I can't edit my deployment because I have too many shards in my cluster

Hi, community.

Recently I have talked to Elastic Cloud support team and they told me that my cluster fails to edit my deployment because I have too many shards in my cluster. They suggested me to delete unused indexes. So I'm doing that right now and I have found many indexes named .reporting-YYYY.MM.DD. When I tried to delete them using the Kibana UI, it told me that those are System Indexes and by deleting them, it could break Kibana. Is it safe to delete them? I think they don't have relevant information.

Thanks.

It's ok to delete older ones of those, yes :slight_smile:

Thanks, @warkolm. I have deleted those indexes. However, I can't edit my deployment yet. Every time I try to edit the cluster, it fails with the following error

"Finished a few seconds ago and took a minute, but ultimately failed"

When I clicked in Details the only thing I see what is what is in the attached image. I can't see any other log. If I request a GET to /_cat/shards, I started with 1400 shards. Now I have 606 shards. I have deleted everything I can.
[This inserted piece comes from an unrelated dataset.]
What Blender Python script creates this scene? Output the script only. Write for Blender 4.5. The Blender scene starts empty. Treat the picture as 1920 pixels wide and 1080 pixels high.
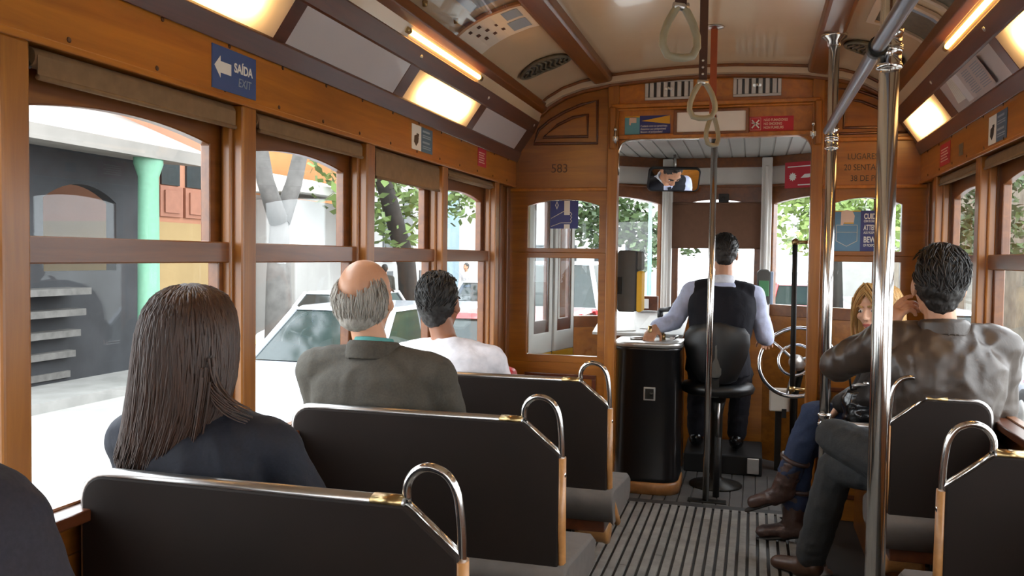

I'm not sure how many more I have to remove before I can change anything in my deployment.

Do you guys know what else I can do to return to healthy my cluster and perform some changes?

Thanks.

Welcome @daniel_at_gus to the community, sorry you have to join with such a tough issue.

Well one thing you could try after you over run a cluster is all the indices turn read only etc.. etc..
have you tried to make them writeable again?

Just a thought perhaps you already did that, you could / should check with support if they suggest / OK that if you want.

that makes all those system indices writeable again.

PUT /.*/_settings
{
  "index": {
    "blocks.read_only_allow_delete" : false,
    "blocks.read_only": false
  }
}

without the . it will do the same for all the other indices

PUT /*/_settings
{
  "index": {
    "blocks.read_only_allow_delete" : false,
    "blocks.read_only": false
  }
}

Hi, @stephenb.

Thanks a lot for your help.

I've performed the two methods you shared to be sure all indexes are not in a read only status. When I requested the PUT method, both endpoints answered: "acknowledged": true. Sadly, when I tried to do a change in the cluster, it failed again at the same step "Plan successful".

Do you have another clue of what I can do to solve this issue? Thanks.

What is the current configuration in terms of nodes and masters.

What size are they in terms of RAM and type ... Highio etc.

What Are you trying to change from what to what?

Hi, @stephenb. Here it is my current configuration:

  1. Data (aws.data.highio.i3) : 15 GB RAM and 450 GB storage x 1 node x 2 zones = 30 GB RAM 900 GB storage
  2. Master node (aws.master.r4)
  3. Kibana (aws.kibana.r4): 1 GB RAM x 1 instance x 1 zone = 1 GB RAM

I'm implementing a Single Sign On mechanism through AWS Cognito using Open ID Connect. I have my realm setup but I want to change some URLs, like op.authorization_endpoint and op.token_endpoint. Also I want to change the claims.principal to catch the email of the user. Those are the changes I want to apply.

Thanks.

Ok I can't really debug SSO for you.... I thought you were trying to change cluster sizes etc... The failed plan now, Typically when the plan fails fast like it says with 0 milliseconds it means you have a bad configuration / have bad settings. I would reach back out to support tell them you fixed the number of shards and ask for the detail why the plan is change failing.